In that sense (as in a few others, terrorizing Palestinians militarily, killing them arbitrarily and calling it collateral damage, and repressing them widely and illegally through occupation) Israel is worse than Hamas. Hamas denies Israel’s right to exist in words as idiotic as they are divorced from reality. That’s the mark of imbecilic fanaticism (forgive the oxymoron; the Palestinian Authority and the PLO, incidentally, explicitly recognized Israel’s right to exist in 1993. But Israel denies not only Palestine’s right to exist in actual fact; it denies Palestinians the right to exist—in history, in culture, in textbooks, and of course in the most important state of them all: in a state of their own. Obama, like most of his predecessors, have been complicit in that denial, swallowing whole the disingenuous Israel’s rhetoric about its existence hinging in the least on what Hamas’s moronic charter says. That didn’t change in Thursday’s speech. It was instead emphasized with Obama’s obnoxious suggestion that September’s UN vote for Palestinian statehood would be counter-productive. That from a president fighting four wars in the Middle East—Libya, Iraq, Afghanistan, “terror”—allegedly in the name of Arab and Afghan self-determination against those who’d deny it.

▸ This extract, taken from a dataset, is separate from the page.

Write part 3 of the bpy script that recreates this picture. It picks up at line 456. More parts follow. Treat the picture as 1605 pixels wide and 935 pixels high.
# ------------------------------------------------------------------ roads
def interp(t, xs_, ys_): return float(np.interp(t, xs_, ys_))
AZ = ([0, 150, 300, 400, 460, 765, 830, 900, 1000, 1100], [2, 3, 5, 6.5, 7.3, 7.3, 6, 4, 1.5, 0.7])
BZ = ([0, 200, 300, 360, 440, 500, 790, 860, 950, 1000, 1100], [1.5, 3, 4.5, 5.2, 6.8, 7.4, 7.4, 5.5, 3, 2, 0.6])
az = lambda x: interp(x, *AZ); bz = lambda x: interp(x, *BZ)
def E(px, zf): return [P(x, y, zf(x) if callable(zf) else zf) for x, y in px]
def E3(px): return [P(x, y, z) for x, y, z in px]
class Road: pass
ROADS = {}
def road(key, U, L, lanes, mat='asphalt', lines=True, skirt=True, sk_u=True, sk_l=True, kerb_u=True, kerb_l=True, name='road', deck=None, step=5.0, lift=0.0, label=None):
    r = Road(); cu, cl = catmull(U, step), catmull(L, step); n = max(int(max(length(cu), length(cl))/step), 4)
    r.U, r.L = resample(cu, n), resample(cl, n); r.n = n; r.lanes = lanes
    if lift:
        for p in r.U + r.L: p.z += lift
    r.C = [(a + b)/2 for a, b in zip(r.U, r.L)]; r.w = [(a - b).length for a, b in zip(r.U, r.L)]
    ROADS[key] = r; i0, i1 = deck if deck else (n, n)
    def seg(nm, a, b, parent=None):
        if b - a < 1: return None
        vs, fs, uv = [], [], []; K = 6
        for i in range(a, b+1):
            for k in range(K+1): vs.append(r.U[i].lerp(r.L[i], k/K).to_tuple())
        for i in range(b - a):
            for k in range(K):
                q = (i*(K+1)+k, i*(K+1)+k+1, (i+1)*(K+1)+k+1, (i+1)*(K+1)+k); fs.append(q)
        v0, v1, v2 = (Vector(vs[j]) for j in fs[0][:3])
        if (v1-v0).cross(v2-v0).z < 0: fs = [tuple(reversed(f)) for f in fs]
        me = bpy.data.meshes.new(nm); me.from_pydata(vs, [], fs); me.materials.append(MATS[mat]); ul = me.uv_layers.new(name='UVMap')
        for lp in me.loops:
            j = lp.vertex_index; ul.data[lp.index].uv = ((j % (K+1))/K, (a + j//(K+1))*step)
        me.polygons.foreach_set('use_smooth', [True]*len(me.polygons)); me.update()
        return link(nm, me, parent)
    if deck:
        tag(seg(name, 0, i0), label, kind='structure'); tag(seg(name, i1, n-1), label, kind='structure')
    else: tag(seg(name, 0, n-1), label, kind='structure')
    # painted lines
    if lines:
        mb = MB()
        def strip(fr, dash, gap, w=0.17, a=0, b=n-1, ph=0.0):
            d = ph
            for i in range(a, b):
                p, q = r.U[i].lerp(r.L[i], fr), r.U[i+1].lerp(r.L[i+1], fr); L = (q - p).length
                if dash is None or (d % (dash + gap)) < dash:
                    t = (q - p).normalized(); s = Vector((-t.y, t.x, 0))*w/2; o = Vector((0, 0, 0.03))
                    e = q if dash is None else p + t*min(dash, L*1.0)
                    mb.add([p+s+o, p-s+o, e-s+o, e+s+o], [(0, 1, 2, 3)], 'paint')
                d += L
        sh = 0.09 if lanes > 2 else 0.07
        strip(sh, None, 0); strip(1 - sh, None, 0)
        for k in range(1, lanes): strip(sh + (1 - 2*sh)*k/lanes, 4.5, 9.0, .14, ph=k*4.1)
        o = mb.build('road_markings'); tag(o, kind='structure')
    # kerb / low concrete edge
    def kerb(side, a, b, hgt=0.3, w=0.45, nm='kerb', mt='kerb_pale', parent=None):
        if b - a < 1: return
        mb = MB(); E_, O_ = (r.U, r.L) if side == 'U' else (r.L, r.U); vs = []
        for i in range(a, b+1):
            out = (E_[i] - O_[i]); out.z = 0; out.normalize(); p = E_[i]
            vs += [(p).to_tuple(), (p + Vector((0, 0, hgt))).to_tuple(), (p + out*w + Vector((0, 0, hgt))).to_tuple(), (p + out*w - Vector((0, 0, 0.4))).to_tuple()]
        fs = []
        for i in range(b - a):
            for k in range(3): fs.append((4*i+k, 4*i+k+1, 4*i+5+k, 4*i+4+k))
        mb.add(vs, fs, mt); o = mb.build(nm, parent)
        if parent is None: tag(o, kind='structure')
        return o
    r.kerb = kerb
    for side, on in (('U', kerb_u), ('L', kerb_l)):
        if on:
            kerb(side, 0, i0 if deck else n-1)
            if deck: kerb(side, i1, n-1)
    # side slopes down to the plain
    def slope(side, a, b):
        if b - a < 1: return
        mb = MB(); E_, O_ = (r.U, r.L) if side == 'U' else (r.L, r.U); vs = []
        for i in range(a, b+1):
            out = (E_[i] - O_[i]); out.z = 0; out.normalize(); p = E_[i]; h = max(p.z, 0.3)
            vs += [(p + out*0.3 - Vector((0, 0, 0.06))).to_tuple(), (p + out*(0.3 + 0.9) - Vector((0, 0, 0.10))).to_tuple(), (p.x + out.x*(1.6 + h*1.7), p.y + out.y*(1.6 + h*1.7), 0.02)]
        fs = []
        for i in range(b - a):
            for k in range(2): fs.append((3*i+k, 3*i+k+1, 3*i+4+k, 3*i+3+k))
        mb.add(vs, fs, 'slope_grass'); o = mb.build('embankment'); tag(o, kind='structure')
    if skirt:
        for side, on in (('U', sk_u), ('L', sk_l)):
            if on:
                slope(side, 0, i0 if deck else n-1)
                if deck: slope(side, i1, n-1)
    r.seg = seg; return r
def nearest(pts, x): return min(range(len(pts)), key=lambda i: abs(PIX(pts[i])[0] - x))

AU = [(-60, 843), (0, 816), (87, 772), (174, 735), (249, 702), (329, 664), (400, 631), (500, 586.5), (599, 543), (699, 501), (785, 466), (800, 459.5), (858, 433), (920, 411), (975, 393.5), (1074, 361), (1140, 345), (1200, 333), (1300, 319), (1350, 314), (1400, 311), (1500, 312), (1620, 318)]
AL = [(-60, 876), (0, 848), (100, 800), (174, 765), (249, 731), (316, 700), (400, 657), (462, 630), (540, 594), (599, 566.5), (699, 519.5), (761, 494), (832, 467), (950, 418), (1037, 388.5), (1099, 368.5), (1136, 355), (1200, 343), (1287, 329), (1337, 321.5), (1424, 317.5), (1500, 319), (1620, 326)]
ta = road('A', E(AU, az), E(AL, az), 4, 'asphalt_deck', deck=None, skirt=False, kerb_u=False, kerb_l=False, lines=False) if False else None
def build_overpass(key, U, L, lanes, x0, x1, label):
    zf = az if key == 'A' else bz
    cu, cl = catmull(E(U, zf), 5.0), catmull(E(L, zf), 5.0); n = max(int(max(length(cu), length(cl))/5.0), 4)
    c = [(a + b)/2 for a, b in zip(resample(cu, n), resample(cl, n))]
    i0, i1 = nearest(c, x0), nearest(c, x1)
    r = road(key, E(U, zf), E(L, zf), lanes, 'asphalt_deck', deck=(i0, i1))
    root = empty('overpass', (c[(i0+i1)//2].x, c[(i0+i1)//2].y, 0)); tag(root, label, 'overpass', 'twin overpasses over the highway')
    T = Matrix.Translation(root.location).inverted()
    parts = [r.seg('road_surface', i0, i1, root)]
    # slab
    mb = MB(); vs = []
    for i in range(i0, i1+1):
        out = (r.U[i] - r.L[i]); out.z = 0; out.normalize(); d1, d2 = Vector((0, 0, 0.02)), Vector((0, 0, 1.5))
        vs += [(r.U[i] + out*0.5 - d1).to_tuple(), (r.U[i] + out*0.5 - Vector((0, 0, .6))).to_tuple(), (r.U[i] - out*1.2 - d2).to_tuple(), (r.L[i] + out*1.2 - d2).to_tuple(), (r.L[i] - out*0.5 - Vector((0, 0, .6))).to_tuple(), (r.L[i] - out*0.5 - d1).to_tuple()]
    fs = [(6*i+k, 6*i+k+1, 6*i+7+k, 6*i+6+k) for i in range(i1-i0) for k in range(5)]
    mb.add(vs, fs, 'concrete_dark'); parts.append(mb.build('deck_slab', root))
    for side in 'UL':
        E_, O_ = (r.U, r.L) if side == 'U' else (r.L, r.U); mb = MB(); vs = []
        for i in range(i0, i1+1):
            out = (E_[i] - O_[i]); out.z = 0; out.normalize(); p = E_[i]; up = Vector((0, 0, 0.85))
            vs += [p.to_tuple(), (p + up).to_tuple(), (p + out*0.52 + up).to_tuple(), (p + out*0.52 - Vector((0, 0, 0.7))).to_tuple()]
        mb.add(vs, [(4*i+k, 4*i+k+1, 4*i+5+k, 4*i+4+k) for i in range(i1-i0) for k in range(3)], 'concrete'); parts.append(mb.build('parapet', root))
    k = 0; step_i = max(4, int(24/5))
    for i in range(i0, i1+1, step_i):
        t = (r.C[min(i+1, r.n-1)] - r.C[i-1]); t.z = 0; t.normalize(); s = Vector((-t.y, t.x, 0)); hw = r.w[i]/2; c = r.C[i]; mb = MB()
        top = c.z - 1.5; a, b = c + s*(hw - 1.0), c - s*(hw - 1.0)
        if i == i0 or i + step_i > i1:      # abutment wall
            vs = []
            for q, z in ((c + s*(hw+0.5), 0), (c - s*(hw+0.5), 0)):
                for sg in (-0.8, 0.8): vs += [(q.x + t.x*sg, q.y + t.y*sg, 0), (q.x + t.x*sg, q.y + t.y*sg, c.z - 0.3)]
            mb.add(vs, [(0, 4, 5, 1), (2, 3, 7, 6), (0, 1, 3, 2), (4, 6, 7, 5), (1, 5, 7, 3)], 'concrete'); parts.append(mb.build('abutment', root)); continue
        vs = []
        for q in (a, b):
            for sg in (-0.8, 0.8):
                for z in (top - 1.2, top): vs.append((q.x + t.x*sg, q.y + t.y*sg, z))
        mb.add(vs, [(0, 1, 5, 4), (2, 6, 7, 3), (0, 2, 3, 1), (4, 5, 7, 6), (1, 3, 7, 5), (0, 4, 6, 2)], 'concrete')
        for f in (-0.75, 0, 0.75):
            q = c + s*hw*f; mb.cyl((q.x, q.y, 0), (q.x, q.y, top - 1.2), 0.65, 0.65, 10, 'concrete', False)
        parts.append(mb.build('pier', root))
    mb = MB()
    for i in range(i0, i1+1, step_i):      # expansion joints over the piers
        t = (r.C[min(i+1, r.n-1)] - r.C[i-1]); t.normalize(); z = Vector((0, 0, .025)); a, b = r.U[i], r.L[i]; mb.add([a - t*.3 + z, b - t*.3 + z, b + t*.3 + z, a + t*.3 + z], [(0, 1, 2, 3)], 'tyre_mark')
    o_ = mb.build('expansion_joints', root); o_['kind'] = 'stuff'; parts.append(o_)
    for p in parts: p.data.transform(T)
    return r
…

What Happened to Saudi Arabia?

But the square-peg-in-round-hole-hypocrisy of American presidents has no bounds in the Middle East. Arabs and Muslims briefly imagined Barack Obama to be different. He’s been an improvement. But improving from catastrophic to dismal isn’t much of an improvement. There was not a word about Saudi Arabia in Thursday’s speech, either, though Saudi Arabia, as close an ally as any in the Middle East, is in the same league of regressive tyrannies as the Taliban or North Korea—a sheikhdom as corrupt as they come, an illegitimate monarchy, an insult to women and an offense against liberty that the United States nevertheless embraces with strategic abandon.